Did you only come here to leave your mark?

But you are a writer, an artist, a creator. So footprints are, of course, a large part of the walk for you. You can’t see a sunset without wanting to pay homage in adjectives, or photographs, or shades of carmine and vermilion pigment. Because you are an artist, art is the side effect of your experiences, the natural result, the footprints you leave in the sand. But you didn’t come here to create footprints. You came here to walk, to run, to dance, to explore.

There is nothing wrong with leaving footprints. But they should be the result — and not the focus — of our journey.

We get so focused on the end goal — making sure each footstep is perfectly aligned with the last, cutting through some “original” unmarred bit of shoreline. But people don’t come to this beach to see your footprints in the sand, anymore than you came here to make them. Just like you, they come to see the sky, the sea, the waves — that fraction of a heartbeat where the slanting sunlight turns a cresting wave into stained glass.

Every moment is significant if you are looking for a sign. The very fact that so many paths cross at any certain point is what makes that point worth our attention.
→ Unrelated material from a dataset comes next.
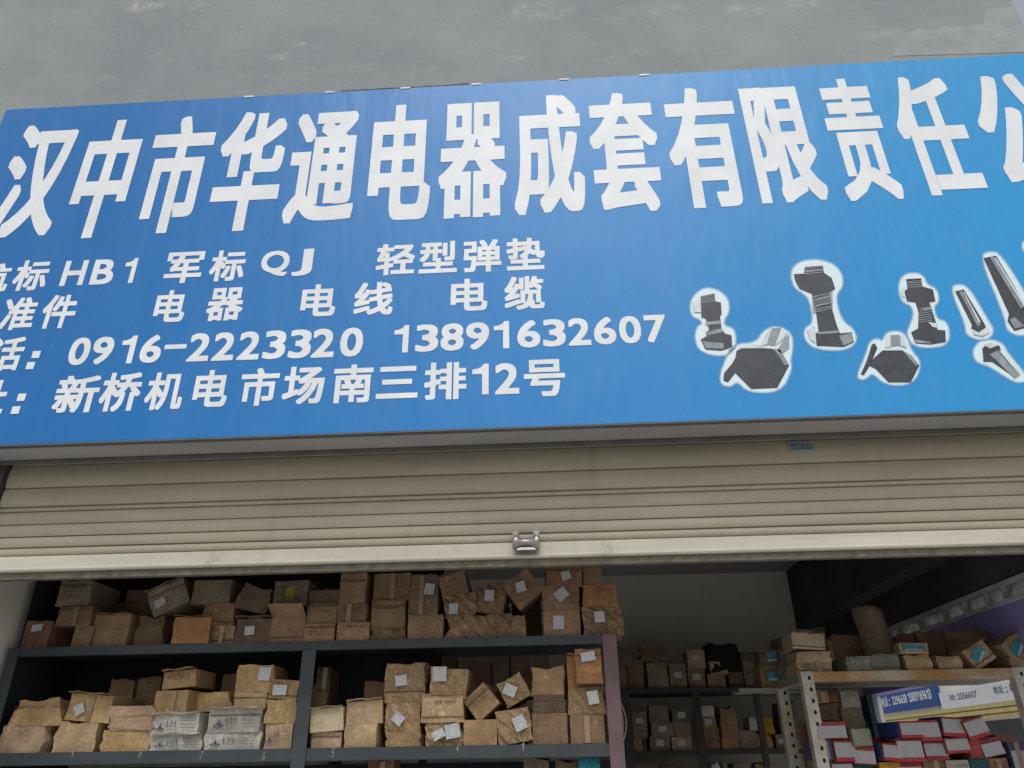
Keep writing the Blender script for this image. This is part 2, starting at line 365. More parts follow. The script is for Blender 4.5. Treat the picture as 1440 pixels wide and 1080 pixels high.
t.links.new(mix(t, ramp(t, noise_(t, v, 12, 6, .7), [(.4, 0), (.65, 1)]), (.5, .53, .54), (.85, .87, .86)), b.inputs['Base Color'])
b.inputs['Roughness'].default_value = .25; b.inputs['Transmission Weight'].default_value = .75; bump(t, b, noise_(t, v, 22, 4), .8, .03); M['pane'] = m
M['winframe'] = plain('window_white_frame', (.6, .62, .6), .5)
win = empty('transom_window', (XR, 3.2, zw0)); tag(win, 'narrow strip of dusty glass panes high on the side wall', 'window')
g = MB(); g.box(XR - .02, XR + .06, 3.12, yw1, zw0, zw0 + .02); g.box(XR - .02, XR + .06, 3.12, yw1, zw1 - .018, zw1); g.build('window_frame', M['winframe'], win)
ys = [3.14, 3.45, 3.76, 4.02, 4.20, 4.44, 4.68, 5.0, 5.34, 5.52, 5.72]
for i in range(len(ys) - 1):
    g = MB(); g.box(XR + .015, XR + .02, ys[i] + .008, ys[i + 1] - .008, zw0 + .021, zw1 - .019); g.build('pane', M['pane'], win)
    g = MB(); g.box(XR - .01, XR + .045, ys[i] - .007, ys[i] + .007, zw0 + .021, zw1 - .019); g.build('mullion', M['winframe'], win)
# ceiling beams running front to back
bx0 = P(1114, 850, DB).x; bx1 = P(1168, 870, DB).x; bz = P(1130, 885, DB).z
be = empty('ceiling_beam', (bx0, 3.2, bz)); tag(be, 'black painted ceiling beam ending at the beige back wall', 'beam')
g = MB(); g.box(bx0, bx1, 3.12, DB - .001, bz, zc - .002); g.build('beam_body', M['beam'], be)
be2 = empty('ceiling_bulkhead', (bx1, 3.2, bz)); tag(be2, 'wide black bulkhead above the strip of glass', 'beam')
g = MB(); g.box(bx1 + .08, XR - .03, 3.12, DB - .001, zw1 + .01, zc - .002); g.build('bulkhead_body', M['beam'], be2)
g = MB(); g.box(bx1 + .004, bx1 + .022, 3.12, DB - .001, bz - .012, bz + .01); g.box(bx1 + .035, bx1 + .045, 3.12, DB - .001, bz - .002, bz + .02); g.box(bx1 + .001, bx1 + .079, 3.12, DB - .001, bz + .022, bz + .03); g.build('cable_channel', M['beam2'], be2)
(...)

First loves. Heartbreak. Fear of the unknown. The pain of loss. The fears of parenthood. The struggle to survive. The need to know and to be known.

In 1911, writer O. Henry penned a short story called “Makes the Whole World Kin,” about a burglar who ends up having a friendly chat with his intended victim about the rheumatism from which they both suffer. Instead of carrying out the burglary, the young thief ends up inviting the older man out for drinks, to which he agrees — and the thief picks up the tab. Our shared experience, in this case pain, links us at a deeper level than anything else can.

This is why art, born of the need to communicate our deepest experiences with each other, knits the whole world into a family. More than the excellence of our brushstroke or our skill with a turn of phrase, our experiences are what draw us together.

Years ago, I read an excellent novel: If Nobody Speaks of Remarkable Things by Jon McGregor. Something is “remarkable” simply because people remark about it. Things don’t go unnoticed because they are commonplace — rather they become commonplace because they go unnoticed. The best art happens when artists notice, and share with us what they notice, and in so doing, teach us to notice on our own. The commonplace becomes remarkable when we remark on it. This “knack” of noticing comes easily to some; we might call those people artists. The truth is, every one of us is capable of learning this knack.

By reaffirming the significance, the remarkability, of our common experiences, we help to ennoble ourselves and others. By recognizing our similarities, we reinforce our humanity. It’s hard to burgle someone who knows exactly how much this blasted thunderstorm is making your arthritic shoulder ache — whose shoulder is really aching too — who offers you some tips on how to ease the pain.

You’re an artist, a writer, a poet, a creator, an engineer, a maker: a human being. It is your job to see things, go places, create, explore, notice — and if you are doing your job, you will leave footprints behind as you go. Make life remarkable by taking the time to ponder and remark about life. Make the world kin, by being kindred to it. Art will follow naturally. Your heart and soul will be changed by your journey, even if there is no one else on that beach to see your footprints. The art is in the doing. The footprints are not the point.